In the book, Heti finds unexpected ways for nature to speak by merging human experience with animal and plant life. In the first draft of the universe, “plants were the grateful recipients of all consciousness” and they told stories because they had “front row seats in the cosmic landscape”. In the second draft, they will have more agency. They “won’t remember how we cut them…the vegetables won’t tell tales…they’ll have a happy innocence that first draft plants don’t have”. The book seems to say that we must learn to listen while nature still has stories to tell, and we must incorporate them into the visions of our own second versions while we still have the chance.

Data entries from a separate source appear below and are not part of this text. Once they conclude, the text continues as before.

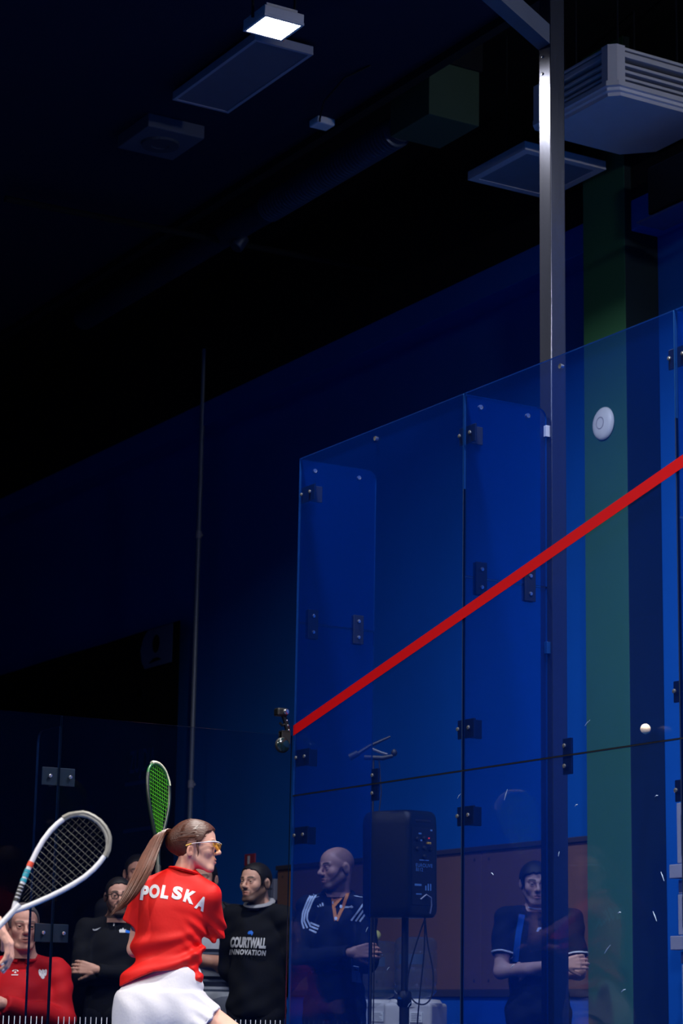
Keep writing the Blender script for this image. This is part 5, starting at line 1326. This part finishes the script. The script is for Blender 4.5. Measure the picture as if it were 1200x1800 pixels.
for pts in ([(20, 1715), (32, 1715), (32, 1713.3), (20, 1713.3)], [(25, 1711), (29, 1711), (28, 1708), (26, 1708)], [(21, 1707), (24, 1704.5), (25.5, 1706), (23, 1708.5)], [(33, 1707), (30, 1704.5), (28.5, 1706), (31, 1708.5)], [(25, 1704.5), (29, 1704.5), (27, 1707.5)]): patch_on(d, pts, EM)
b = MB(); Fz = d['F']; zp = [tuple(Fz.P(47, y, -.16)) for y in (1698, 1712, 1725)]
ribbon('zip', zp, .008, d['tree'], mat('zip_dark', srgb(50, 20, 24), .5), d['root'], cast=True)
patch_on(d, [(46, 1704), (49, 1704), (49, 1710), (46, 1710)], M_bracket, 'zip_pull', lift=.006)
# his chair
W = d['W']; rt = d['root']
ce = empty('chair', d['F'].loc, d['F'].rz+R_(6), label='plain dark chair under the seated man in red', cat='chair'); ORG[ce.name] = Vector((0, 0, 0))
zseat = W((0, 0, .93))[2]-.105
b = MB(); b.box((-.22, -.24, zseat-.04), (.22, .20, zseat), .012); b.build('seat', M_dark, ce, world=False)
b = MB(); b.box((-.21, .235, zseat+.12), (.21, .262, zseat+.50), .012); b.build('backrest', M_dark, ce, world=False)
for sx in (-1, 1):
    for sy in (-.20, .24):
        b = MB(); b.tube([(sx*.19, sy*.9, zseat-.03), (sx*.205, sy, .004)], .012, 8); b.build('leg', M_bracket, ce, world=False)
    b = MB(); b.tube([(sx*.19, .21, zseat-.03), (sx*.19, .25, zseat+.3)], .011, 8); b.build('back_post', M_bracket, ce, world=False)
# man with round glasses
d = spectator('person', 'bearded man with round dark glasses in a black half-zip top behind the ponytail', 208, 1540, 13.2, R_(0), R_(6), R_(0), skin=(200, 150, 132), top=cloth('black_halfzip', (14, 15, 20), .9), arms='crossed', hair=SHORT, beard=(.028, .85), bcol=(30, 24, 24), head_px=(208, 1576), shoulders=1.02, girth=1.05)
gl = empty('eyeglasses', tuple(Vector(d['F'].loc)+Matrix.Rotation(d['F'].rz, 3, 'Z')@Vector(d['hc'])), d['F'].rz, label='round dark-rimmed glasses on the man in the black half-zip', cat='glasses'); ORG[gl.name] = Vector((0, 0, 0))
for s in (-1, 1):
    b = MB(); b.tube([tuple(d['Rh']@(V3((s*.033+.022*math.cos(a), -.104+.12*abs(s*.033+.022*math.cos(a))*.3, -.002+.020*math.sin(a)))*d['hsc'])) for a in np.linspace(0, 2*math.pi, 21)[:-1]], .0024, 6, closed=True); b.build('rim', M_rubber, gl, smooth=True, world=False)
    b = MB(); b.tube([tuple(d['Rh']@(V3(q)*d['hsc'])) for q in ((s*.055, -.100, .004), (s*.074, -.08, .006), (s*.082, .0, .006), (s*.082, .03, -.006))], .0022, 6); b.build('temple', M_rubber, gl, smooth=True, world=False)
b = MB(); b.tube([tuple(d['Rh']@(V3(q)*d['hsc'])) for q in ((-.011, -.106, .002), (0, -.110, .005), (.011, -.106, .002))], .0022, 6); b.build('bridge', M_rubber, gl, smooth=True, world=False)
patch_on(d, [(163, 1633), (166, 1634.3), (170, 1633), (178, 1630), (170, 1636), (165, 1636.5), (163, 1635)], mat('pale_swoosh', srgb(190, 192, 198), .6))
patch_on(d, [(209, 1636), (212, 1633), (214, 1634.5), (216, 1631), (218, 1634.5), (222, 1634), (219, 1637), (222, 1640), (210, 1640)], WTXT); patch_on(d, [(221, 1635), (229, 1637), (229, 1641), (220, 1640)], mat('blue_emblem', srgb(20, 110, 225), .6))
ribbon('zip', [tuple(d['F'].P(200, y, -.15)) for y in (1610, 1618, 1626)], .006, d['tree'], mat('zip_silver', srgb(150, 152, 160), .3, .7), d['root'], cast=True)
# man further back
spectator('person', 'man far back whose forehead shows above the ponytail', 243, 1503, 15.0, R_(0), R_(8), R_(-2), skin=(196, 142, 126), top=cloth('dark_jumper', (22, 24, 34)), arms='down', hair=SHORT, shoulders=1.0)
# striped shirt man
SM = bpy.data.materials.new('striped_shirt'); SM.use_nodes = True; nt = SM.node_tree; p_ = nt.nodes['Principled BSDF']; p_.inputs['Roughness'].default_value = .85; p_.inputs['Specular IOR Level'].default_value = .2
tc = nt.nodes.new('ShaderNodeTexCoord'); sp = nt.nodes.new('ShaderNodeSeparateXYZ'); nt.links.new(tc.outputs['Object'], sp.inputs[0])
rp_ = nt.nodes.new('ShaderNodeValToRGB'); mm = nt.nodes.new('ShaderNodeMath'); mm.operation = 'MULTIPLY_ADD'; mm.inputs[1].default_value = 6.2; mm.inputs[2].default_value = .1; fr_ = nt.nodes.new('ShaderNodeMath'); fr_.operation = 'FRACT'
nt.links.new(sp.outputs[2], mm.inputs[0]); nt.links.new(mm.outputs[0], fr_.inputs[0]); nt.links.new(fr_.outputs[0], rp_.inputs[0]); rp_.color_ramp.interpolation = 'CONSTANT'
rp_.color_ramp.elements[0].color = (*srgb(190, 196, 206), 1); rp_.color_ramp.elements[1].position = .30; rp_.color_ramp.elements[1].color = (*srgb(60, 70, 92), 1)
for pos, cc in ((.38, (150, 156, 170)), (.48, (22, 28, 48)), (.66, (90, 100, 122)), (.74, (22, 28, 48)), (.86, (190, 196, 206))):
    el_ = rp_.color_ramp.elements.new(pos); el_.color = (*srgb(*cc), 1)
nt.links.new(rp_.outputs[0], p_.inputs['Base Color'])
d = spectator('person', 'man in a white and navy striped shirt with a backpack, behind the player', 364, 1512, 14.1, R_(-12), R_(-15), R_(-2), skin=(206, 150, 128), top=SM, long_sleeve=False, pants=(120, 126, 142), arms='crossed', hair=SHORT, head_px=(357, 1546), shoulders=1.0, girth=1.08, sleeve=.72, beard=(.04, .3), bcol=(70, 50, 46))
for x in (395, 330): ribbon('backpack_strap', [tuple(d['F'].P(q, y, -.14)) for q, y in ((x-2, 1572), (x+2, 1600), (x, 1640))], .05, d['tree'], M_rubber, d['root'], lift=.006, cast=True)
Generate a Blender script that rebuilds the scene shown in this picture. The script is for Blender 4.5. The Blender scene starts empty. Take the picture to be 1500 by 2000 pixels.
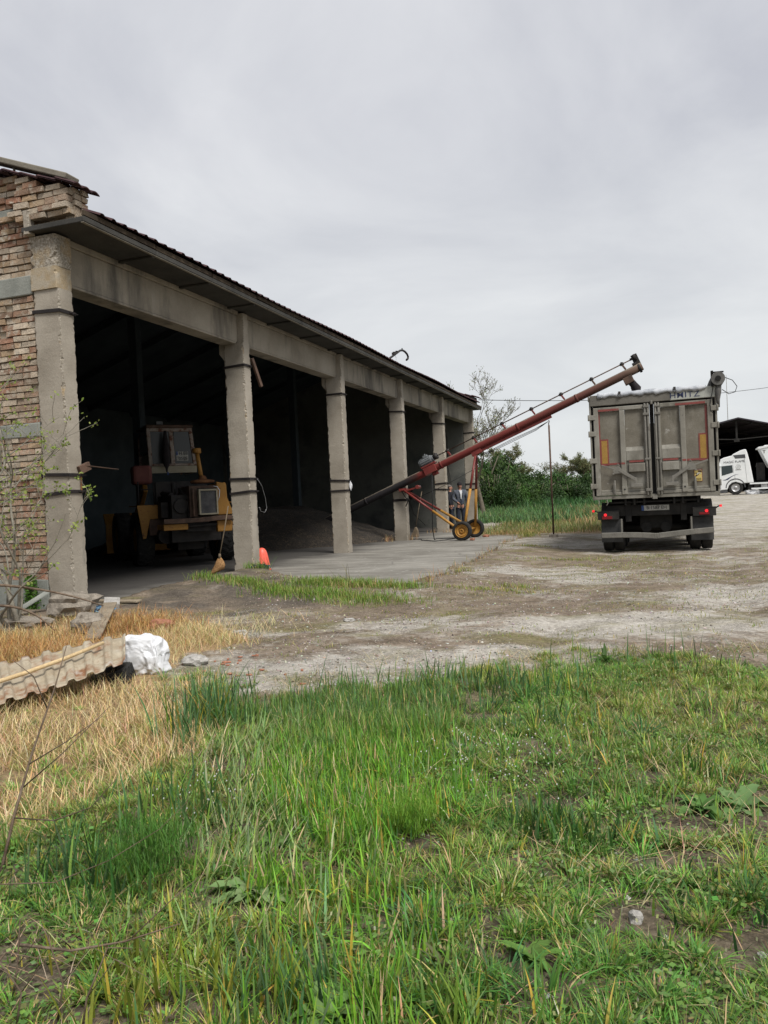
import bpy, bmesh, math, random
import numpy as np
from mathutils import Vector, Matrix, noise as mnoise

S = bpy.context.scene
COL = S.collection
R = math.radians

# ------------------------------------------------------------------ camera
CAM = Vector((0, 0, 1.27))
FPX, W_PX, H_PX = 1560.0, 1500.0, 2000.0
pitch, roll = math.atan(23 / FPX), math.atan(.047)
fw = Vector((0, math.cos(pitch), -math.sin(pitch)))
u0 = Vector((0, math.sin(pitch), math.cos(pitch)))
r0 = Vector((1, 0, 0))
up = u0 * math.cos(roll) + r0 * math.sin(roll)
rt = r0 * math.cos(roll) - u0 * math.sin(roll)
cd = bpy.data.cameras.new('camera')
cam = bpy.data.objects.new('camera', cd)
COL.objects.link(cam)
cd.sensor_fit = 'VERTICAL'
cd.sensor_height = 36
cd.lens = FPX / H_PX * 36
cd.clip_start = .05
cd.clip_end = 3000
m = Matrix((rt, up, -fw)).transposed().to_4x4()
m.translation = CAM
cam.matrix_world = m
S.camera = cam

# ------------------------------------------------------------------ light
SUN_EL, SUN_AZ = R(56), R(149)          # azimuth measured from +Y towards +X
world = bpy.data.worlds.new('World')
S.world = world
world.use_nodes = True
nt = world.node_tree
nt.nodes.clear()
N = nt.nodes.new
out = N('ShaderNodeOutputWorld')
bg = N('ShaderNodeBackground')
bg.inputs[1].default_value = .1
sky = N('ShaderNodeTexSky')
sky.sky_type = 'NISHITA'
sky.sun_disc = False
sky.sun_elevation = SUN_EL
sky.sun_rotation = SUN_AZ
tc = N('ShaderNodeTexCoord')
sep = N('ShaderNodeSeparateXYZ')
nt.links.new(tc.outputs['Generated'], sep.inputs[0])
addz = N('ShaderNodeMath'); addz.operation = 'ADD'; addz.inputs[1].default_value = .22
absz = N('ShaderNodeMath'); absz.operation = 'ABSOLUTE'
nt.links.new(sep.outputs['Z'], absz.inputs[0])
nt.links.new(absz.outputs[0], addz.inputs[0])
dx = N('ShaderNodeMath'); dx.operation = 'DIVIDE'
dy = N('ShaderNodeMath'); dy.operation = 'DIVIDE'
nt.links.new(sep.outputs['X'], dx.inputs[0]); nt.links.new(addz.outputs[0], dx.inputs[1])
nt.links.new(sep.outputs['Y'], dy.inputs[0]); nt.links.new(addz.outputs[0], dy.inputs[1])
cmb = N('ShaderNodeCombineXYZ')
nt.links.new(dx.outputs[0], cmb.inputs[0]); nt.links.new(dy.outputs[0], cmb.inputs[1])
n1 = N('ShaderNodeTexNoise'); n1.inputs['Scale'].default_value = 1.3; n1.inputs['Detail'].default_value = 7
n1.inputs['Roughness'].default_value = .55; n1.inputs['Distortion'].default_value = .5
nt.links.new(cmb.outputs[0], n1.inputs['Vector'])
cr = N('ShaderNodeValToRGB')
cr.color_ramp.elements[0].position = .36; cr.color_ramp.elements[0].color = (5.75, 5.9, 6.45, 1)
cr.color_ramp.elements[1].position = .64; cr.color_ramp.elements[1].color = (7.9, 8.0, 8.3, 1)
nt.links.new(n1.outputs['Fac'], cr.inputs[0])
hz = N('ShaderNodeMapRange')           # overcast brightens towards the horizon
hz.inputs['From Min'].default_value = .02; hz.inputs['From Max'].default_value = .42
hz.inputs['To Min'].default_value = .75; hz.inputs['To Max'].default_value = 0
nt.links.new(absz.outputs[0], hz.inputs['Value'])
mh = N('ShaderNodeMix'); mh.data_type = 'RGBA'
nt.links.new(hz.outputs[0], mh.inputs[0])
nt.links.new(cr.outputs[0], mh.inputs[6]); mh.inputs[7].default_value = (8.3, 8.6, 8.55, 1)
mx = N('ShaderNodeMix'); mx.data_type = 'RGBA'; mx.inputs[0].default_value = .95
nt.links.new(sky.outputs[0], mx.inputs[6]); nt.links.new(mh.outputs[2], mx.inputs[7])
nt.links.new(mx.outputs[2], bg.inputs[0]); nt.links.new(bg.outputs[0], out.inputs[0])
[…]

We also need to be humble, and we’ve seen that storytelling can be a powerful way to build empathy and break down perceptions of human exceptionalism. “Humility is the price of the leaf world,” Oliver says. Vain glory is our scourge, we humans. Folk tales that honor nature, Indigenous knowledge focused on resilience and conservation, and granted rivers juridic people are all evidence of how culture can foster sustainable attitudes and practices.

And so, maybe “folklore” signaled the need to return to nature. Cottagecore can be a TikTok aesthetic as well as a response to commercialism and a driver of sustainability. Our desire to be frogs on water lilies and little worms can help us empathize with nature. After all, according to Mary Oliver, attention is the beginning of devotion.